On Wednesday, U.S. soldiers exchanged fire with a group of about 50
militiamen and police at a Baghdad mosque. Miraculously, no one was hurt, and the
soldiers withdrew to avoid risking a bloody confrontation.
The exchange illustrates the fine line that American troops must tread in
trying to establish security while avoiding inflaming tensions with the country's
Shiite majority, whose cooperation is essential to a stable future in the
country.
It also underscores that in dealing with these new vigilante gangs, U.S.-led
forces may find themselves in the cross hairs of the newly established Iraqi
police forces.
Torn between loyalties, the police are more likely to side with their
countrymen.
According to witnesses, Wednesday's incident began after American soldiers in
a humvee and an artillery ammunition carrier arrived before dusk to
investigate a demonstration at al Bayai mosque, in a southwestern Baghdad slum
populated mostly by Shiites.
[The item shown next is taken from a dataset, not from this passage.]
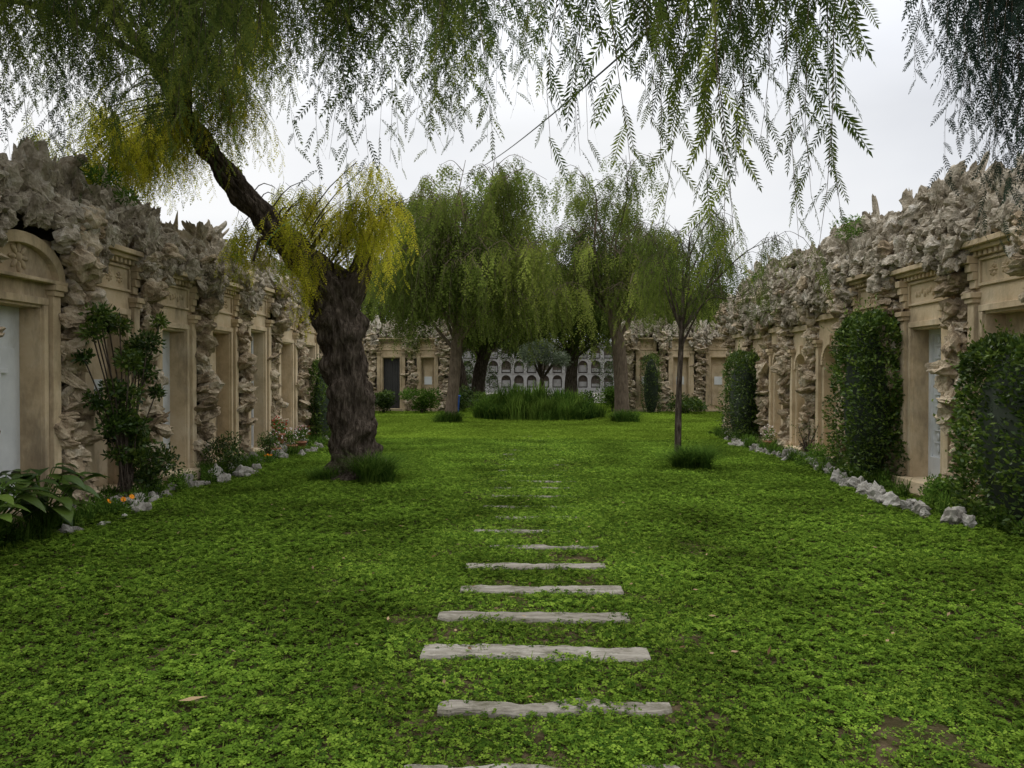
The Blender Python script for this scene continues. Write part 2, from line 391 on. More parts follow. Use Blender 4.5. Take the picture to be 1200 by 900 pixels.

Soldiers had tried to arrest Sheik Moayed al Khazraji, a
militant cleric there, two days earlier but were chased away by an angry
crowd. When soldiers arrived Wednesday, a cleric with a bullhorn was whipping up
the crowd.
"If we give you the order, are you ready to fight the Americans?" witnesses
quoted the cleric as saying. "Are you willing to be crushed by American tanks?
Are you ready to fight for Islam?"
When the U.S. soldiers arrived, the crowd surged toward them, pelting their
vehicles with stones. A soldier on one vehicle responded by firing a
.50-caliber machine gun over the demonstrators' heads.
The situation gave the Iraqi police officers standing about 100 yards away
little choice, the officers said.
"When they started shooting at the mosque, we started shooting at them," said
Jassim Mohammed, 35, an Iraqi police officer. "We started shooting because we
are Muslims first and policemen second. Besides, our job isn't to protect the
Americans. It is to protect Iraqis."
Sanchez said this was the first he was aware of Iraqi police deliberately
firing on American soldiers.
The militias formed mainly in Baghdad and the southern city of Najaf, about
90 miles south of Baghdad and home to the holiest shrine of the Shiite branch
of Islam, after the assassination Aug. 29 of Ayatollah Mohammad Baqir al Hakim.
Hakim was a Saddam foe who led the 10,000-strong Badr Brigade, an exile group
that fought on the side of the Iranians in their 1980-88 war with Iraq and
waged a low-level guerrilla campaign against Saddam in southern Iraq for years
afterward. Hakim died in a car bombing outside the Najaf shrine that killed at
least 78 other people and wounded more than 100.
After American-led forces ousted Saddam, the Badr Brigade voluntarily
disarmed. But after Hakim was assassinated, its members began appearing in the
streets of Najaf, frustrated by the lack of protection from coalition forces.
In Baghdad, coalition authorities have yet to deal effectively with a problem
that took shape Aug. 31 during Hakim's funeral at the city's Khadimiya
mosque, a prominent Shiite shrine in the northwest of the city: As hundreds of
thousands of mourners packed the streets, hundreds of armed Badr Brigade militiamen
were posted in the crowd and dozens kept a tight security cordon around
Hakim's coffin.
U.S. soldiers had stayed away to avoid angering the crowd. And they have cut
a wide swath around the mosque in the weeks since Hakim's death.